PROVIDED MATERIAL:

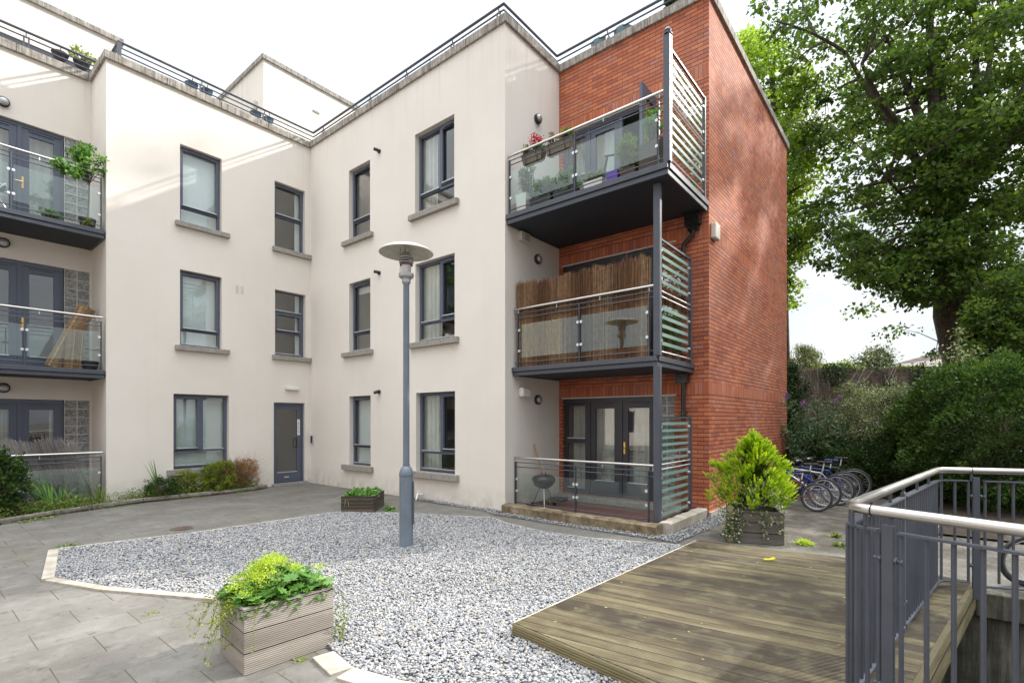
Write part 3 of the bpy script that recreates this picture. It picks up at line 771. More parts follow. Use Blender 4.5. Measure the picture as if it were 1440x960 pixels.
# ---------------- balconies
def balcony(F, u0, u1, wf, zb, zt, rz, posts, openend=None, name='balcony', label=None, clampskip=False, front=True, thick=True):
    mb = MB()
    if thick:
        fbox(mb, F, u0+.02, u1-.02, .002, wf-.03, zb+.012, zt-.012)
        o = build(name, mb, M['soffit'], bld)
        mb = MB()
        h = zt-zb
        fbox(mb, F, u0, u1, wf-.03, wf, zb, zb+h*.42); fbox(mb, F, u0, u1, wf-.025, wf+.025, zb+h*.50, zt)
        fbox(mb, F, u0, u1, wf-.03, wf-.008, zb+h*.42, zb+h*.50)
        for s, uu in ((-1, u0), (1, u1)):
            fbox(mb, F, uu-s*.03, uu, 0.003, wf-.031, zb, zb+h*.42); fbox(mb, F, uu-s*.025, uu+s*.02, .003, wf-.031, zb+h*.50, zt); fbox(mb, F, uu-s*.028, uu-s*.01, .003, wf-.031, zb+h*.42, zb+h*.5)
        build('edge_channel', mb, M['steelgrey'], o, bevel=.004)
    else:
        fbox(mb, F, u0, u1, .002, wf+.02, zb, zt); o = build(name, mb, M['tile'], bld)
    if label: o['label'] = label
    w = wf-.04; zf = zt
    mb = MB(); mb.tube([F(u0+.015, w, rz-.022), F(u1-.015, w, rz-.022)], .0215, 12); build('handrail', mb, M['stainless'], o, True)
    mb = MB(); n = max(2, round((u1-u0)/.72))
    for i in range(n):
        u = u0+.12+(u1-u0-.24)*i/(n-1)+.02; mb.tube([F(u, w, rz-.03), F(u, w, rz-.105)], .007, 6)
    build('rail_stub', mb, M['galv'], o, True)
    for zz in (rz-.105, rz-.185, zf+.085):
        mb = MB(); mb.tube([F(u0+.03, w, zz), F(u1-.03, w, zz)], .0085, 6); build('rail_bar', mb, M['steelgrey'], o, True)
    for u in posts:
        mb = MB(); fbox(mb, F, u-.009, u+.009, w-.02, w+.02, zf-.01, rz-.095); build('post', mb, M['steelgrey'], o, bevel=.003)
    g0, g1 = zf+.17, rz-.30
    ps = sorted(posts)
    for p, q in zip(ps, ps[1:]):
        mb = MB(); fbox(mb, F, p+.03, q-.03, w-.004, w+.004, g0, g1); build('glass_panel', mb, M['balglass'], o)
        for uu in (p+.03, q-.03):
            for zz in (g0+.12, g1-.10):
                mb = MB(); P = F(uu, w-.012, zz); Q = F(uu, w+.014, zz); mb.tube([P, Q], .024, 10)
                m0 = F(uu+(.03 if uu == q-.03 else -.03), w, zz); mb.tube([F(uu, w, zz), m0], .006, 6); build('glass_clamp', mb, M['galv'], o, True)
    return o
b2 = balcony(FB, 3.0, 5.695, XB-7.0, 2.385, 2.53, 3.585, [3.14, 4.33, 5.60], label='first floor balcony slab with brown reed behind its glass')
b3 = balcony(FB, 2.77, 5.695, XB-6.83, 5.025, 5.19, 6.245, [2.92, 4.31, 5.655], label='top floor balcony with flower boxes and tall striped screen')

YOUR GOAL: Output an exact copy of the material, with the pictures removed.

SOLVED PROBLEM:
Write part 3 of the bpy script that recreates this picture. It picks up at line 771. More parts follow. Use Blender 4.5. Measure the picture as if it were 1440x960 pixels.
# ---------------- balconies
def balcony(F, u0, u1, wf, zb, zt, rz, posts, openend=None, name='balcony', label=None, clampskip=False, front=True, thick=True):
    mb = MB()
    if thick:
        fbox(mb, F, u0+.02, u1-.02, .002, wf-.03, zb+.012, zt-.012)
        o = build(name, mb, M['soffit'], bld)
        mb = MB()
        h = zt-zb
        fbox(mb, F, u0, u1, wf-.03, wf, zb, zb+h*.42); fbox(mb, F, u0, u1, wf-.025, wf+.025, zb+h*.50, zt)
        fbox(mb, F, u0, u1, wf-.03, wf-.008, zb+h*.42, zb+h*.50)
        for s, uu in ((-1, u0), (1, u1)):
            fbox(mb, F, uu-s*.03, uu, 0.003, wf-.031, zb, zb+h*.42); fbox(mb, F, uu-s*.025, uu+s*.02, .003, wf-.031, zb+h*.50, zt); fbox(mb, F, uu-s*.028, uu-s*.01, .003, wf-.031, zb+h*.42, zb+h*.5)
        build('edge_channel', mb, M['steelgrey'], o, bevel=.004)
    else:
        fbox(mb, F, u0, u1, .002, wf+.02, zb, zt); o = build(name, mb, M['tile'], bld)
    if label: o['label'] = label
    w = wf-.04; zf = zt
    mb = MB(); mb.tube([F(u0+.015, w, rz-.022), F(u1-.015, w, rz-.022)], .0215, 12); build('handrail', mb, M['stainless'], o, True)
    mb = MB(); n = max(2, round((u1-u0)/.72))
    for i in range(n):
        u = u0+.12+(u1-u0-.24)*i/(n-1)+.02; mb.tube([F(u, w, rz-.03), F(u, w, rz-.105)], .007, 6)
    build('rail_stub', mb, M['galv'], o, True)
    for zz in (rz-.105, rz-.185, zf+.085):
        mb = MB(); mb.tube([F(u0+.03, w, zz), F(u1-.03, w, zz)], .0085, 6); build('rail_bar', mb, M['steelgrey'], o, True)
    for u in posts:
        mb = MB(); fbox(mb, F, u-.009, u+.009, w-.02, w+.02, zf-.01, rz-.095); build('post', mb, M['steelgrey'], o, bevel=.003)
    g0, g1 = zf+.17, rz-.30
    ps = sorted(posts)
    for p, q in zip(ps, ps[1:]):
        mb = MB(); fbox(mb, F, p+.03, q-.03, w-.004, w+.004, g0, g1); build('glass_panel', mb, M['balglass'], o)
        for uu in (p+.03, q-.03):
            for zz in (g0+.12, g1-.10):
                mb = MB(); P = F(uu, w-.012, zz); Q = F(uu, w+.014, zz); mb.tube([P, Q], .024, 10)
                m0 = F(uu+(.03 if uu == q-.03 else -.03), w, zz); mb.tube([F(uu, w, zz), m0], .006, 6); build('glass_clamp', mb, M['galv'], o, True)
    return o
b2 = balcony(FB, 3.0, 5.695, XB-7.0, 2.385, 2.53, 3.585, [3.14, 4.33, 5.60], label='first floor balcony slab with brown reed behind its glass')
b3 = balcony(FB, 2.77, 5.695, XB-6.83, 5.025, 5.19, 6.245, [2.92, 4.31, 5.655], label='top floor balcony with flower boxes and tall striped screen')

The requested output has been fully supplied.